First, the apologies. Explainations, etc. Don't make excuses for your behavior though. Accept that YOU lost control, and YOU said hurtful things. Make sure you do not try to assign blame for your behavior to what she said. Sometimes, syntax is everything.
Of course, if she won't pick up the phone, that's a problem. Don't keep calling. If you called soon after, then you're covered for not making her wait. If she didn't pick up, that was her decision. Continuing to call her over and over is just going to make her feel like you're invading her space. Ditto for trying to make a face-to-face confrontation without her permission. Besides putting her more on the defensive, this kind of aggressive strategy will just psych you up, til the first words out of your mouth are much more likely to be an accusation.
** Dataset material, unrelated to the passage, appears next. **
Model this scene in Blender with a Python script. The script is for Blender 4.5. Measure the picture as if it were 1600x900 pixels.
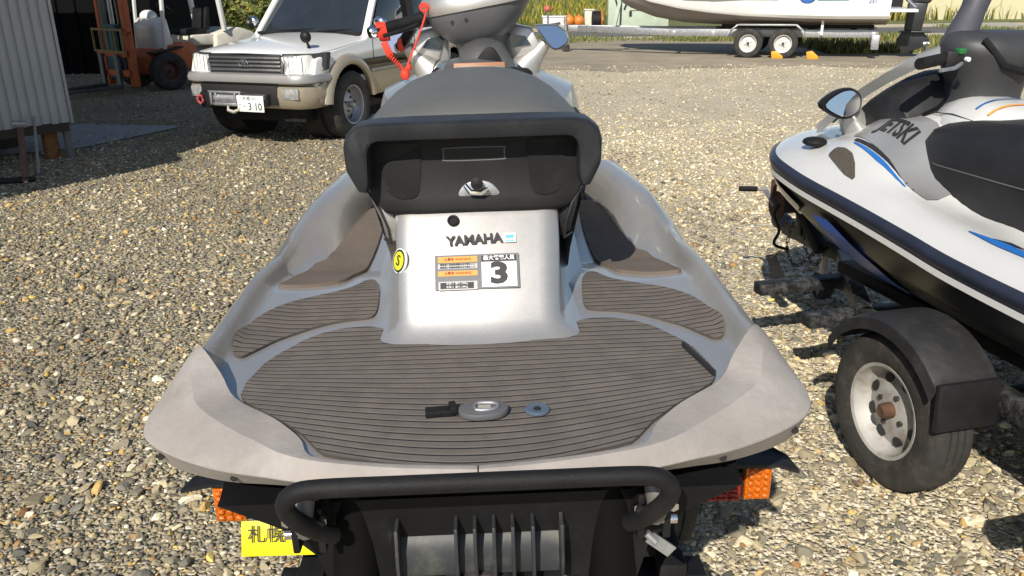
import bpy, bmesh, math, random
import numpy as np
from mathutils import Vector, Matrix
for o in list(bpy.data.objects): bpy.data.objects.remove(o)
R = math.radians
sc = bpy.context.scene
col = sc.collection
# ------------------------------------------------------------ camera
cd = bpy.data.cameras.new('camera'); cam = bpy.data.objects.new('camera', cd); col.objects.link(cam)
cd.sensor_width = 36.0; cd.lens = 28.8; cd.clip_start = .02; cd.clip_end = 3000
PIT, ROL = R(20.3), R(0.7)
f_ = Vector((0, math.cos(PIT), -math.sin(PIT))); d0 = Vector((0, -math.sin(PIT), -math.cos(PIT))); r0 = Vector((1, 0, 0))
rr = r0*math.cos(ROL) + d0*math.sin(ROL); dd = d0*math.cos(ROL) - r0*math.sin(ROL)
cam.matrix_world = Matrix(((rr.x, -dd.x, -f_.x, 0), (rr.y, -dd.y, -f_.y, 0), (rr.z, -dd.z, -f_.z, 1.6), (0, 0, 0, 1)))
sc.camera = cam
# ------------------------------------------------------------ sky, sun, exposure
SUN_EL, SUN_AZ = 39.0, 18.5          # azimuth: degrees the sun stands left of straight behind the camera
w = bpy.data.worlds.new('World'); sc.world = w; w.use_nodes = True
nt = w.node_tree; bg = nt.nodes['Background']
sky = nt.nodes.new('ShaderNodeTexSky'); sky.sky_type = 'NISHITA'; sky.sun_disc = False
sky.sun_elevation = R(SUN_EL); sky.sun_rotation = R(180 + SUN_AZ); sky.air_density = 1.0; sky.dust_density = .6
nt.links.new(sky.outputs[0], bg.inputs[0]); bg.inputs[1].default_value = 0.085
sl = bpy.data.lights.new('sun', 'SUN'); sl.energy = 4.6; sl.angle = R(.53); sl.color = (1, .935, .83)
so = bpy.data.objects.new('sun', sl); col.objects.link(so)
sd = Vector((math.sin(R(SUN_AZ))*math.cos(R(SUN_EL)), math.cos(R(SUN_AZ))*math.cos(R(SUN_EL)), -math.sin(R(SUN_EL))))
so.rotation_euler = sd.to_track_quat('-Z', 'Y').to_euler()
so.location = (-8, -20, 18)
vs = sc.view_settings; vs.view_transform = 'Standard'; vs.look = 'None'; vs.gamma = 1; vs.exposure = 0.32; vs.use_curve_mapping = False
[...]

My suggestion is to leave her a voice message if you can, just saying that you are sorry, that you screwed up, and that you would like to talk. Ask her to call you, and tell her that you will respect her space by not calling anymore. If some time goes by and she doesn't call, then your best remaining option is to write her a letter. Tell her you're sorry, tell her how you feel, tell her why you think the relationship can work and can be good for both of you. Tell her that you care for her, and because of that, you understand that she needs to do what she thinks is best for her, and you will accept that. Thank her for the support, companionship, and care she has given you, and let her know that you will be there for her if she needs you. (I could go either way as to whether it would be better to mail it or to slip it under her door. Mail would be slower but safer, I think.)
Ultimately, accept that she may be right, and it may be over. She may need time alone to help herself, and you may be a bad influence, or a reminder of darker times that she can't cope with in her state of mind. And it may be what you need too. Either way, pursue your personal betterment in the meantime, and you'll be in a better place to handle whatever comes your way.